3
votes

I'm using an Arduino to read data from the web and display it. I can easily pass the data as serial using the supplied drivers, because they identify the COM port so I can send serial to the COM port.

However, I want to use 'real' USB techniques so the device can be plugged in and out like a normal USB device. I'm looking at using WinUSB as the driver. However, USB is all new to me. Is there an .inf file that uses WinUSB and an Arduino (I have an Uno)?

The lack of information on this is making me think I am going about this incorrectly.

2

2 Answers

5
votes

Turns out that an Arduino Uno is not a genuine USB device.

It acts as a Serial to USB adapter. Consequently USB drivers don't talk to it.

I got round this by writing a sketch which reported back what device it was when it got the correct query from the PC.

On the PC I just iterated the Serial ports and sent the query to each port.
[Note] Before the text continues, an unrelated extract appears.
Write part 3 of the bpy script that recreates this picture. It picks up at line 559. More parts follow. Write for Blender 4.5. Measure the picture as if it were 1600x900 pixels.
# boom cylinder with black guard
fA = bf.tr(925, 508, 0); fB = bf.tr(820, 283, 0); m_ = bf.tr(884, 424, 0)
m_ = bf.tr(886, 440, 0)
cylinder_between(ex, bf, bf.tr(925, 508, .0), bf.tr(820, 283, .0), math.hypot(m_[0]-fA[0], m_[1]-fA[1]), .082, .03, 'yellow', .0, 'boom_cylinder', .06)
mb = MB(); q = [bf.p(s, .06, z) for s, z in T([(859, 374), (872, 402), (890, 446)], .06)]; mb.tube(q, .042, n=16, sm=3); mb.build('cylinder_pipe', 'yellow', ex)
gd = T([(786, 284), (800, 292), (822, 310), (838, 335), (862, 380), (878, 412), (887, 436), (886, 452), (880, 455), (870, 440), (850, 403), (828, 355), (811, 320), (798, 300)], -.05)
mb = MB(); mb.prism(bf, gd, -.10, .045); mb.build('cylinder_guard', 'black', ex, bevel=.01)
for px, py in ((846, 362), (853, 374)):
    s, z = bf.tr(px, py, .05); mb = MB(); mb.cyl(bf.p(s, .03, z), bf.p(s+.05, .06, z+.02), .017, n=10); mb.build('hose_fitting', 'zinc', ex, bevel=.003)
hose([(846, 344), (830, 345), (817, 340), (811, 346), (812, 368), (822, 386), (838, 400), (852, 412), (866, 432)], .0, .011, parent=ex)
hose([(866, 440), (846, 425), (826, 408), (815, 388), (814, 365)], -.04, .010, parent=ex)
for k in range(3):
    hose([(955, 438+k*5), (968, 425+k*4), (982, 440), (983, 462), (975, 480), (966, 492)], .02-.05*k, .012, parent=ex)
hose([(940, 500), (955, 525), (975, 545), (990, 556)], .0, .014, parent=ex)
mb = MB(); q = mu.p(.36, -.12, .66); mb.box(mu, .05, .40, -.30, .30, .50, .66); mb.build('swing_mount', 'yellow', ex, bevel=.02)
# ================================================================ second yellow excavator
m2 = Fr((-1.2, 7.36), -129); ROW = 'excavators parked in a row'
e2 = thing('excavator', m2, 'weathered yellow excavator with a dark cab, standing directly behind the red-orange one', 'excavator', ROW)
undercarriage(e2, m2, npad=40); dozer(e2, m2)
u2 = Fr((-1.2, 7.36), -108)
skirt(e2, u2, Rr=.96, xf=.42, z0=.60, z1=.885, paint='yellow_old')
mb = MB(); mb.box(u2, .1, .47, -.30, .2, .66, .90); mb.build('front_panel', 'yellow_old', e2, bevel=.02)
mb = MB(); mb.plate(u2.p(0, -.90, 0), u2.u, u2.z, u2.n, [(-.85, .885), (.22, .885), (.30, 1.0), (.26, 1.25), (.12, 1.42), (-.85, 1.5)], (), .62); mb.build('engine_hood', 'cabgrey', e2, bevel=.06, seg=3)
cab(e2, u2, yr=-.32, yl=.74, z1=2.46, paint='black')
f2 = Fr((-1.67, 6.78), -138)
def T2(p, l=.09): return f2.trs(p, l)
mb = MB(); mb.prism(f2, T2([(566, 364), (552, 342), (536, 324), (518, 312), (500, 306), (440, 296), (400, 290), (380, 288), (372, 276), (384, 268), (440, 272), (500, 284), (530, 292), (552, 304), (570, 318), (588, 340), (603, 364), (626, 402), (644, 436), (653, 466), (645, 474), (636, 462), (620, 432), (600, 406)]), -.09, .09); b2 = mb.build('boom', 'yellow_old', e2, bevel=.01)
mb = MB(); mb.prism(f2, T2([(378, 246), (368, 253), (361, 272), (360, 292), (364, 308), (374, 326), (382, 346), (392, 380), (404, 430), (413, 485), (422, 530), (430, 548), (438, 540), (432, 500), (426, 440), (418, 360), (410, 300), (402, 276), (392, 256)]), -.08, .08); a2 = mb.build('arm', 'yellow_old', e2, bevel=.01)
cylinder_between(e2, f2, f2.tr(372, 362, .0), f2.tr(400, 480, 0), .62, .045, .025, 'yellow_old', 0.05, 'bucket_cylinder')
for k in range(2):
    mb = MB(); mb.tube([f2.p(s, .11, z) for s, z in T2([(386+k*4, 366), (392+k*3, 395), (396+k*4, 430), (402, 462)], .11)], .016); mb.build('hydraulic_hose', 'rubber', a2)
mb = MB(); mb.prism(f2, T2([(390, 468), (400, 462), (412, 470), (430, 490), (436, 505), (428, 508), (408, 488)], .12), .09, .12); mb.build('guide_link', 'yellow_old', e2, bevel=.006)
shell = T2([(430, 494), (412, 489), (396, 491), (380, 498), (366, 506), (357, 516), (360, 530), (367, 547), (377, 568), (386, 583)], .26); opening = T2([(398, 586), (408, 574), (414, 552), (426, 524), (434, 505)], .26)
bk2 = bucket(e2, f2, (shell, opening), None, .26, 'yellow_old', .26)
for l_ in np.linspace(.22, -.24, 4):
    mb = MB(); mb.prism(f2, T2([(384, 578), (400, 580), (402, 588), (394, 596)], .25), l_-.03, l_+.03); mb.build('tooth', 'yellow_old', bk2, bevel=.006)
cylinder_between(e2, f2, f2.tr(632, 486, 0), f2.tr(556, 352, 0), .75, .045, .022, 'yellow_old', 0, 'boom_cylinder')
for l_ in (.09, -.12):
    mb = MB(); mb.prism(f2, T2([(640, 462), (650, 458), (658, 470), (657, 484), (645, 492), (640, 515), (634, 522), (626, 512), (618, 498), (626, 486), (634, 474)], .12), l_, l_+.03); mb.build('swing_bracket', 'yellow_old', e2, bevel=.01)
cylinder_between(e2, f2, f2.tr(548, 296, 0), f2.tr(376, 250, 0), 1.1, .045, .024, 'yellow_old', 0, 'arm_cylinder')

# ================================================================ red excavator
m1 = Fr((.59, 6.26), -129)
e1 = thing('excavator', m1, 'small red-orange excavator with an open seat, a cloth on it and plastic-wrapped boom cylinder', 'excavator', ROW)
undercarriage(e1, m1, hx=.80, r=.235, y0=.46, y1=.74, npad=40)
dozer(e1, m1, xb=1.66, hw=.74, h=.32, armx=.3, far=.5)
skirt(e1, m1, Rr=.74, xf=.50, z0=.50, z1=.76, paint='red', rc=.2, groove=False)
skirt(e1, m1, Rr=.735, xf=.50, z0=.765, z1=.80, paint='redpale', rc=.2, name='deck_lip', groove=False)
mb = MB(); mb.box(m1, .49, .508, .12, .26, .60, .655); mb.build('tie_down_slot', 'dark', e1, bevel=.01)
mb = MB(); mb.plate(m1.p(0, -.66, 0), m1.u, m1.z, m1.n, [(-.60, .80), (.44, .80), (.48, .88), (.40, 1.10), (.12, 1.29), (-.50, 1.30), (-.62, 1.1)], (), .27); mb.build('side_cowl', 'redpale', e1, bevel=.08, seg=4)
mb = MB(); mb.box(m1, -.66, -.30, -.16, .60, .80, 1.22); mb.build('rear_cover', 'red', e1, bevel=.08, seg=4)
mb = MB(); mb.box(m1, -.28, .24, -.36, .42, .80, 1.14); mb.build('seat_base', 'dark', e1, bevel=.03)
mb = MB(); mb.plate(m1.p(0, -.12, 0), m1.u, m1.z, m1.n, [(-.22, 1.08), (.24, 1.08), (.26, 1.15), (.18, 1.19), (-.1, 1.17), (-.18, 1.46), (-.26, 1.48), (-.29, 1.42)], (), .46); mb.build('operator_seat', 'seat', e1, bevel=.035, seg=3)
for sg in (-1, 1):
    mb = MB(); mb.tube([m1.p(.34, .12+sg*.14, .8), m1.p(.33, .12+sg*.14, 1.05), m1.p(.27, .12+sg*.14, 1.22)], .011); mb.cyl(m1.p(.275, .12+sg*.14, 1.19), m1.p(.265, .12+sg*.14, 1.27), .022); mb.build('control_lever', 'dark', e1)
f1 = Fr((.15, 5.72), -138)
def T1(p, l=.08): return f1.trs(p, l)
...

The one that replied was the Arduino.

After that I record the port number and send serial data to the Arduino.

2
votes

To learn the USB portion, maybe you could combine V-USB and the UNO?

Check out V-USB.

V-USB is a software-only implementation of a low-speed USB device for Atmel’s AVR® microcontrollers, making it possible to build USB hardware with almost any AVR® microcontroller, not requiring any additional chip.

While not necessarily Arduino, it may provide you the learning exprience you want, and let you use incorporate your UNO device.